On not changing with the times…

Last year, when Radio Shack (RSH) announced that it had reached a transition/consulting agreement with Chairman and CEO Len Roberts that would pay him over $41K a month to provide advice for 31 months after he stepped down as Chairman and CEO, the stock was trading at around $33 a share.

Fast forward to today, when the company filed Roberts’ actual agreement in an 8-K and you’ll quickly see that little has changed: Roberts will still collect $41.6K a month through December 2008 and Radio Shack will stay pay up to $100K a year to provide Roberts with office space and an administrative assistant (no word on whether he’ll be hiring the same decorator that former Wellpoint (WLP) CEO Len Schaeffer used). But the stock price is down around 50%. And Roberts’ hand-picked successor, Dave Edmondson, resigned in disgrace after the Fort Worth Star-Telegram revealed that Edmondson had padded his resume.

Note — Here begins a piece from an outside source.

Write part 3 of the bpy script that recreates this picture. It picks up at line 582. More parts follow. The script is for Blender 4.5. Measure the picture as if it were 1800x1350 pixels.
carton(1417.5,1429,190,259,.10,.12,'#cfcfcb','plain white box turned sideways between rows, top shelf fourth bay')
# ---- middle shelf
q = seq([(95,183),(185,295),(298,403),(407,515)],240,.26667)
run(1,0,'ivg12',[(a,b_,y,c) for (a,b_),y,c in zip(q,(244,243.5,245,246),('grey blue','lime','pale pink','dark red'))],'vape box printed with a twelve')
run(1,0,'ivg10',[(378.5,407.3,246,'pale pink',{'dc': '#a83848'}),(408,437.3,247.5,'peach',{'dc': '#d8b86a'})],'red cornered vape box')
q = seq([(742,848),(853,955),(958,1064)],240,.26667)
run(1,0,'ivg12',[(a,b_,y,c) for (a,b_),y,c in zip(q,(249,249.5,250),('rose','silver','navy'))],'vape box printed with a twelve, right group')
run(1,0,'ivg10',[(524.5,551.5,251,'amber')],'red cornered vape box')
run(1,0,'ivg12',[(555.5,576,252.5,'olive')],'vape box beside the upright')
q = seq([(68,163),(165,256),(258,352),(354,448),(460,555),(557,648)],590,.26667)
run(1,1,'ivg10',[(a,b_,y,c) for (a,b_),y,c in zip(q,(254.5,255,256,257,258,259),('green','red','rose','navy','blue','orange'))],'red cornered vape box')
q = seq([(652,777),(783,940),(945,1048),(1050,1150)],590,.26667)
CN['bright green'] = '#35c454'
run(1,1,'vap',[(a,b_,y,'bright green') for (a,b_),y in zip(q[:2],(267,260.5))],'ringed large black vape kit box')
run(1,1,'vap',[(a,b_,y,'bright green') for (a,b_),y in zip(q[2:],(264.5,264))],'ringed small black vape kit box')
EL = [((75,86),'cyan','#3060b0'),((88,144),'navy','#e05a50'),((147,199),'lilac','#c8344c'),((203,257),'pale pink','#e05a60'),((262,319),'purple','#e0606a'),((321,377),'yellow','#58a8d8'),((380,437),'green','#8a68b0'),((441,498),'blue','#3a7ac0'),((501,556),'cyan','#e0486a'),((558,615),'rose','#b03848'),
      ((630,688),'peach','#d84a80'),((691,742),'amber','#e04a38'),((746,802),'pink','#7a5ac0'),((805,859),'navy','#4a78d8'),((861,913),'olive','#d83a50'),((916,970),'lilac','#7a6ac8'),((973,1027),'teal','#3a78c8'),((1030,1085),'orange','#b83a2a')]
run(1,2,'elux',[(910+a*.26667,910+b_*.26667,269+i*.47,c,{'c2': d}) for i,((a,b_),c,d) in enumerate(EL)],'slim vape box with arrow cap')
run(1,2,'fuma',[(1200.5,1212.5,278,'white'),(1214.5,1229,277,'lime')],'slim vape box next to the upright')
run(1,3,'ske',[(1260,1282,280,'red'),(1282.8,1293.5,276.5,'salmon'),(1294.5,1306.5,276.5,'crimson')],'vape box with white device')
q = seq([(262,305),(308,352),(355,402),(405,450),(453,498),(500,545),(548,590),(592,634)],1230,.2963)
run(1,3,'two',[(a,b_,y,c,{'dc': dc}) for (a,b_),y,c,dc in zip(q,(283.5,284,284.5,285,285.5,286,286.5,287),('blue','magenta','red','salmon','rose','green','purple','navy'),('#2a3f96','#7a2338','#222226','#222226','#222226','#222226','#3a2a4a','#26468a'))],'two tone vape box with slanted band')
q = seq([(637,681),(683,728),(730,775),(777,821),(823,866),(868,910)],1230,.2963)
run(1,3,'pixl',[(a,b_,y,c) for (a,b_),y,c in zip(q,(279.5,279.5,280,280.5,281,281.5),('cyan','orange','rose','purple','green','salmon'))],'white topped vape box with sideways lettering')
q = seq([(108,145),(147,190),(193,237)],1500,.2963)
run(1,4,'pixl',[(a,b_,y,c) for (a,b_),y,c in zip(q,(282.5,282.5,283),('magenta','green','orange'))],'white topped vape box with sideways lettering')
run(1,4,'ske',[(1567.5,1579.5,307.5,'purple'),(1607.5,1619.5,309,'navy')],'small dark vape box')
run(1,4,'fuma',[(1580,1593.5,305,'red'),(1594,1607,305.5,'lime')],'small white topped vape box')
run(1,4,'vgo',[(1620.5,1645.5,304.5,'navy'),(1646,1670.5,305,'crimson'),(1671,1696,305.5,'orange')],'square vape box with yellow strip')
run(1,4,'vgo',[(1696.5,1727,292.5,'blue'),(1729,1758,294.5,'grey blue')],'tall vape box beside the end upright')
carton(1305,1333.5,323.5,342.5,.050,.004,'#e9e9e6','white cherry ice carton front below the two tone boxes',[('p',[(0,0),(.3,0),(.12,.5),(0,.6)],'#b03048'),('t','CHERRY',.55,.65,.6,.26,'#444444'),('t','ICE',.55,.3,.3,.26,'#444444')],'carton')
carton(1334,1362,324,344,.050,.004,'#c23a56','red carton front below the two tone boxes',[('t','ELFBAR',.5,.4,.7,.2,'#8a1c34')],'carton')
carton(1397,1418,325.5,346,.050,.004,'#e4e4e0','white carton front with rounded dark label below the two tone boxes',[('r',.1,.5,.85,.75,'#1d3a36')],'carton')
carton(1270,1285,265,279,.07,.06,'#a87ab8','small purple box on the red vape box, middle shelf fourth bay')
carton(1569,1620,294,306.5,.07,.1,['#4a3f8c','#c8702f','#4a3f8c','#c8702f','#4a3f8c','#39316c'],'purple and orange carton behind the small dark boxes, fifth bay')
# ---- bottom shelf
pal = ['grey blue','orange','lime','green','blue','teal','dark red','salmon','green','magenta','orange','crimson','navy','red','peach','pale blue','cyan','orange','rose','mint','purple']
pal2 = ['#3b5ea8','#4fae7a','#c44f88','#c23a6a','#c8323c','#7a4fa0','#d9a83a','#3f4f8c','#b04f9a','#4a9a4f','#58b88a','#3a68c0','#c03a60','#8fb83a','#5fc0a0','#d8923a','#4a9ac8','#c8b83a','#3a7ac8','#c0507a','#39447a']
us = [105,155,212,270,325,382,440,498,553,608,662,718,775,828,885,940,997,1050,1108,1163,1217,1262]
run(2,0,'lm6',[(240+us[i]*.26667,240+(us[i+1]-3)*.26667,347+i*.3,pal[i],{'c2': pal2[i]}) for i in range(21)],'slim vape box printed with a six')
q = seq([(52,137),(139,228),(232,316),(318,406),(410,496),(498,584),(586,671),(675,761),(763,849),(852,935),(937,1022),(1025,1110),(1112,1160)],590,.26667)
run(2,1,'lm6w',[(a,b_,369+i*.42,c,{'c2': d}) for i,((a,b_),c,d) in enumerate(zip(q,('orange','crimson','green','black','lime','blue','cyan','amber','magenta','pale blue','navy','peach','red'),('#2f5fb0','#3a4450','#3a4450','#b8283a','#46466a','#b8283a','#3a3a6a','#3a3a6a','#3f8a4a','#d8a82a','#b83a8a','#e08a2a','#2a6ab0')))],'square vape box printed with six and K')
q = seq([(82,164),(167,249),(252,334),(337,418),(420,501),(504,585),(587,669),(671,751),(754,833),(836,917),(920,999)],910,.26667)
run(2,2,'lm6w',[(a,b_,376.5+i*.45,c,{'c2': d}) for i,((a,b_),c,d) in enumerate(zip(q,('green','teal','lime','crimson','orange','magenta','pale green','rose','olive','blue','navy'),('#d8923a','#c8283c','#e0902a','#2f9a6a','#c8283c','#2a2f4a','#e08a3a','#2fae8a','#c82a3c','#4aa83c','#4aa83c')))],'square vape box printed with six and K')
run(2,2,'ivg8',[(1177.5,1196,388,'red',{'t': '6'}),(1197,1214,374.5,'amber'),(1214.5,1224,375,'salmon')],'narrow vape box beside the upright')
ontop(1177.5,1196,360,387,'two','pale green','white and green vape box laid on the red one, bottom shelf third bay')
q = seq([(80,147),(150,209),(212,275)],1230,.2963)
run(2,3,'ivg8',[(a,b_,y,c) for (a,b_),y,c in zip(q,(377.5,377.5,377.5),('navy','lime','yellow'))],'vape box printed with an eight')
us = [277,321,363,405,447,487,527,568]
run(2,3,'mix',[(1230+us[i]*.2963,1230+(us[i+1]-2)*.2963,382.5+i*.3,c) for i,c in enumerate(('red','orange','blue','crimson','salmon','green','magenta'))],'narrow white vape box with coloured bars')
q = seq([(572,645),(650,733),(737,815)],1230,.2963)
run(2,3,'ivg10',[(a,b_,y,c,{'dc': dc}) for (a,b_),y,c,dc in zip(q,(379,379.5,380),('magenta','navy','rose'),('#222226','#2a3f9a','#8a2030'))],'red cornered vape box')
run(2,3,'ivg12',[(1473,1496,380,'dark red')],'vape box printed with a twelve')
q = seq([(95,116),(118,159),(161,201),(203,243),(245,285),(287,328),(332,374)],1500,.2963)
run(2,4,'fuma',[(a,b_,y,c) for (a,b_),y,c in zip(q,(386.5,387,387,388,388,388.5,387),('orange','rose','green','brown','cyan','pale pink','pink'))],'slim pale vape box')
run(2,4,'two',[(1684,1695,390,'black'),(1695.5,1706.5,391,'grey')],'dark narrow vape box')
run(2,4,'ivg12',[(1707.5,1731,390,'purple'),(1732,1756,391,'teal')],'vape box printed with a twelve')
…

So given all of this, why is Roberts getting the same deal? And exactly what sort of advice will he be providing for that kind of money? Will the new CEO — whenever he or she is named — even want this advice that they’re forced to pay for? True to form, the agreement is pretty vague and only says that Roberts is expected to devote "reasonable hours" to his work, which primarily involves helping the CEO on various tasks, such as strategic planning. But given the challenges the company faces as it tries to recover, it seems questionable as to whether this is the best use of investors’ money.